Given its lyrical fodder, it shouldn't surprise that Dig Your Own Roots represents a new willingness to share their faith on the radio. That's certainly the case with lead single "H.O.L.Y.," which stands for "High on Loving You." Released in late April, the song shot to No. 1 on Billboard's Country Airplay chart in three months, and remains one of the bestselling songs in country radio five months later.
"It's a spiritual thing for a lot of people, you can tell," Hubbard says of performing the song live. "We sing and grown men look like they're worshiping in the middle of an FGL show."
That's in stark contrast to the party-loving, whiskey-fueled singles of the band's early work. In fact, of the 15 songs on Dig Your Roots, only two capture the anthemic wall of sound producer Joey Moi helped build on previous albums. The pivot is not an evolution as much as it is a reinvention — a necessary one in post-Chris Stapleton Nashville.
"They were getting some conversations from the media and the industry about how their music wasn't resonating with the country crowd," radio consultant Van says, referring to the critical blowback on Anything Goes' latter day singles. Rolling Stone Country lambasted the duo's 2015 CMA Awards performance, calling "Confession" a "syrupy bit of try-hard earnestness that, on the heels of a real-deal R&B ballad, was tone deaf."
Hubbard admits they pay attention to, and in some ways respond to, the current country climate — more so they create their own climate and their own standards. Their motto is "Better is better," and that's meant quick transitions to keep up with, or stay ahead of, the format.
Is this third album vindication?
Hubbard describes it as the next step in a well-thought-out plan. This — the music, the lifestyle, the family life and extensive line of music-related products — is exactly what they dreamed up when they first formed at Belmont University nearly a decade ago.
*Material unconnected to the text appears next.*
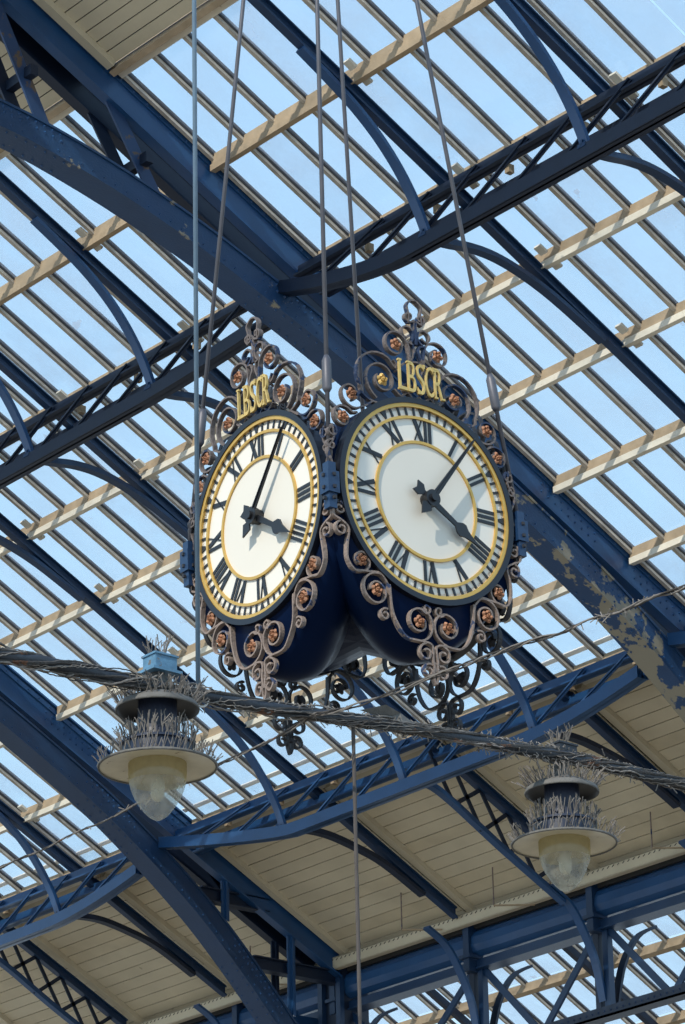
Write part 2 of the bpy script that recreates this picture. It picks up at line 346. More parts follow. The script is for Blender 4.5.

"We did see this. I think you have to dream big," Kelley says. "You have to envision this. You have to picture yourself on a stage and in an arena with screaming fans, packing out stadiums and a good band behind you. I think if you can envision that, you can make that happen."
Van says he thinks the perception of who FGL are has started to change since "H.O.L.Y.," a trajectory not unlike Carrie Underwood's, who overcame reality-TV beginnings and awkward early live shows to become one of country's most universally beloved performers.
"They've always told me, ‘Hey, we're just here making the music that we feel is important and the music that we feel is what we want to do," Van says about how Florida Georgia Line handle criticism.
And though critics may keep predicting a crash, one has yet to come and isn't likely to anytime soon. Dig Your Roots went to No. 1 on the Top Albums chart, comfortably parked alongside contemporary heavyweights Jason Aldean, Keith Urban and, yes, Chris Stapleton.
"We've got the universe inside our pockets," Kelley says, referring to himself, Hubbard and all of us. "Man, all you got to do is dig your hand inside and see what's going on."